Direction: Reproduce the whole listing, character for character.

Supplied information:
• • • •
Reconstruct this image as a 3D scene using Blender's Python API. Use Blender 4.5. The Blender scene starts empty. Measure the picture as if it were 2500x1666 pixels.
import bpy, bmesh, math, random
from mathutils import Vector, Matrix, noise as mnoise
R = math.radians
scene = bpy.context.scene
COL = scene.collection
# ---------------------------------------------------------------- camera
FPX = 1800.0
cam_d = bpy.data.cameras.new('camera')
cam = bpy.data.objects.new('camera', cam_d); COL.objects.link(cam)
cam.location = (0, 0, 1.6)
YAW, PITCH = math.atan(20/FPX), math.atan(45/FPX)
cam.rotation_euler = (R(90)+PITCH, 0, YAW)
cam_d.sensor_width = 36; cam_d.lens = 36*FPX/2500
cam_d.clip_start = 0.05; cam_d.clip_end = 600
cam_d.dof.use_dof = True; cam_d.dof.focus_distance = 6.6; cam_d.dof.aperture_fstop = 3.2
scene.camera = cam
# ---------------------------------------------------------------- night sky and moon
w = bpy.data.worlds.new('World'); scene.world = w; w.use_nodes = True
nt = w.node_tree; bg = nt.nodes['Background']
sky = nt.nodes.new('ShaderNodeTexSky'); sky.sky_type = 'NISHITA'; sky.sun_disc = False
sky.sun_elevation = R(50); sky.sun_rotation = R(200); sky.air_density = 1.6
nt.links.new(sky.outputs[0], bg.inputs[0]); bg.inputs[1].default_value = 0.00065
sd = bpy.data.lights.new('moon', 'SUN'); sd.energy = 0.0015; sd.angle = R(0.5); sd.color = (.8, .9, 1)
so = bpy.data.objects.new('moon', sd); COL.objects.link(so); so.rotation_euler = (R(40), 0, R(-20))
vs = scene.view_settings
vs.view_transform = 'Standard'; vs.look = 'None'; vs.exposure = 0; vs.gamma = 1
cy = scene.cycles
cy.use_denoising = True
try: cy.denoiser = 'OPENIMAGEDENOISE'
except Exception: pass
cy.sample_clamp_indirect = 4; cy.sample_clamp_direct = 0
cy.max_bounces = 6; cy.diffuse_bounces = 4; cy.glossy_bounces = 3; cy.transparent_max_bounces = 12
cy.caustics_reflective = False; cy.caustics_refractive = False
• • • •
Written reply:
Reconstruct this image as a 3D scene using Blender's Python API. Use Blender 4.5. The Blender scene starts empty. Measure the picture as if it were 2500x1666 pixels.
import bpy, bmesh, math, random
from mathutils import Vector, Matrix, noise as mnoise
R = math.radians
scene = bpy.context.scene
COL = scene.collection
# ---------------------------------------------------------------- camera
FPX = 1800.0
cam_d = bpy.data.cameras.new('camera')
cam = bpy.data.objects.new('camera', cam_d); COL.objects.link(cam)
cam.location = (0, 0, 1.6)
YAW, PITCH = math.atan(20/FPX), math.atan(45/FPX)
cam.rotation_euler = (R(90)+PITCH, 0, YAW)
cam_d.sensor_width = 36; cam_d.lens = 36*FPX/2500
cam_d.clip_start = 0.05; cam_d.clip_end = 600
cam_d.dof.use_dof = True; cam_d.dof.focus_distance = 6.6; cam_d.dof.aperture_fstop = 3.2
scene.camera = cam
# ---------------------------------------------------------------- night sky and moon
w = bpy.data.worlds.new('World'); scene.world = w; w.use_nodes = True
nt = w.node_tree; bg = nt.nodes['Background']
sky = nt.nodes.new('ShaderNodeTexSky'); sky.sky_type = 'NISHITA'; sky.sun_disc = False
sky.sun_elevation = R(50); sky.sun_rotation = R(200); sky.air_density = 1.6
nt.links.new(sky.outputs[0], bg.inputs[0]); bg.inputs[1].default_value = 0.00065
sd = bpy.data.lights.new('moon', 'SUN'); sd.energy = 0.0015; sd.angle = R(0.5); sd.color = (.8, .9, 1)
so = bpy.data.objects.new('moon', sd); COL.objects.link(so); so.rotation_euler = (R(40), 0, R(-20))
vs = scene.view_settings
vs.view_transform = 'Standard'; vs.look = 'None'; vs.exposure = 0; vs.gamma = 1
cy = scene.cycles
cy.use_denoising = True
try: cy.denoiser = 'OPENIMAGEDENOISE'
except Exception: pass
cy.sample_clamp_indirect = 4; cy.sample_clamp_direct = 0
cy.max_bounces = 6; cy.diffuse_bounces = 4; cy.glossy_bounces = 3; cy.transparent_max_bounces = 12
cy.caustics_reflective = False; cy.caustics_refractive = False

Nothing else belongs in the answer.